Chicago Jewish leaders want to shine light on antisemitism

Leah Hope Image
Wednesday, March 20, 2024
Chicago Jewish leaders want to shine light on antisemitism
Leaders in the local Jewish community said some Chicago protests are tinged with antisemitism, and want to draw attention to any hate or threats.

CHICAGO (WLS) -- Leaders in Chicago's Jewish community came together Wednesday to shine a light on alleged antisemitism.

The leaders voiced their concerns about violence and the threat of violence after the October attack on Israel.

They said embedded in some rallies calling for cease-fire and humanitarian aid for people in Gaza is antisemitism.

"We stand in absolute unity when these groups and their supporters use Israel war, Israel's justified war with Hamas to bully, intimidate and instill fear in the Jewish community," said David Goldenberg, Anti-Defamation League Midwest regional director.

The ADL Midwest reports incidents of antisemitism up 360% around Chicago after the Oct. 7 Hamas attack.

They point to an attack of a Jewish man earlier this month at a Logan Square movie premiere about the Hamas attack on Israel and some of the comments when the city's only Jewish alderperson called for a resolution condemning the Hamas attack.

The ADL reports most of the reported incidents are harassment, vandalism and assault that do not rise to the legal definition of a hate crime, and that many of the targets are young people, sometimes by social media and in-person.

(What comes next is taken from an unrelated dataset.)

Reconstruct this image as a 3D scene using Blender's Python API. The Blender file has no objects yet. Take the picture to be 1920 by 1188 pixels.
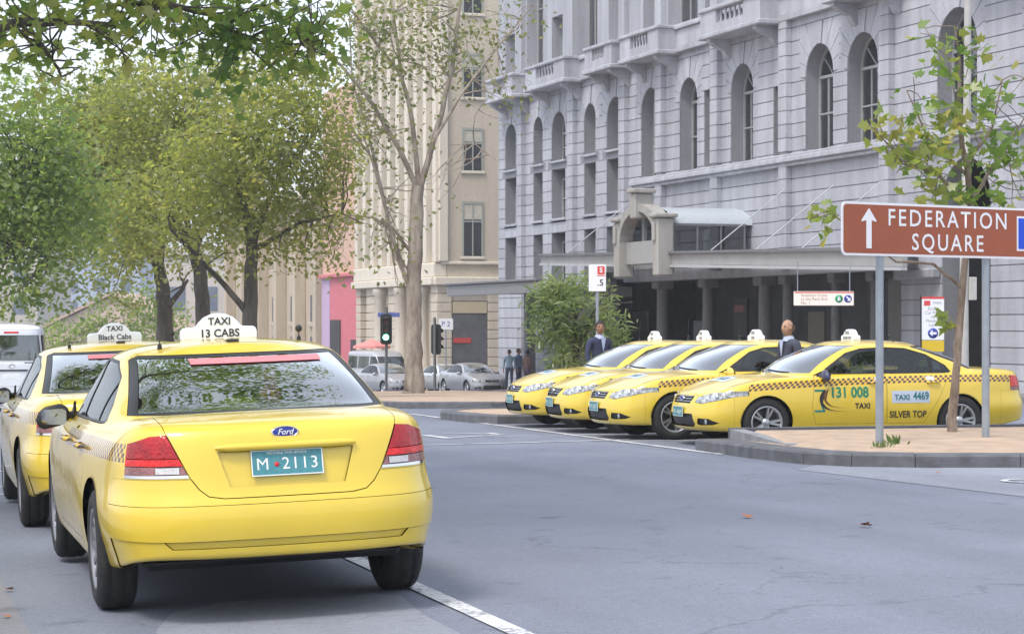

"I physically was attacked on the street when a man who got close enough to see my Star of David necklace; he pushed me, yelled and tried to do worse before being stopped by someone else, giving me the chance to run away," Chicago college student Kylie Miller said.

Nationally, the FBI found an increase in hate crimes even before the Israel-Hamas war.

The FBI reported 2022 had more hate crime offenses than the previous years in the five-year FBI review.

Locally, Chicago police are investigating a possible hate crime at a mosque on State Street that happened Sunday.

During Wednesday's Loop press conference with Jewish leaders, they asked all to report and speak up if they see antisemitism.

"We must combat hate together. We must educate students to identify and stand up against online hate speech, which is critical for the future of respect, tolerance and peaceful coexistence," said Alison Pure-Slovin, Midwest director of the Simon Wiesenthal Center.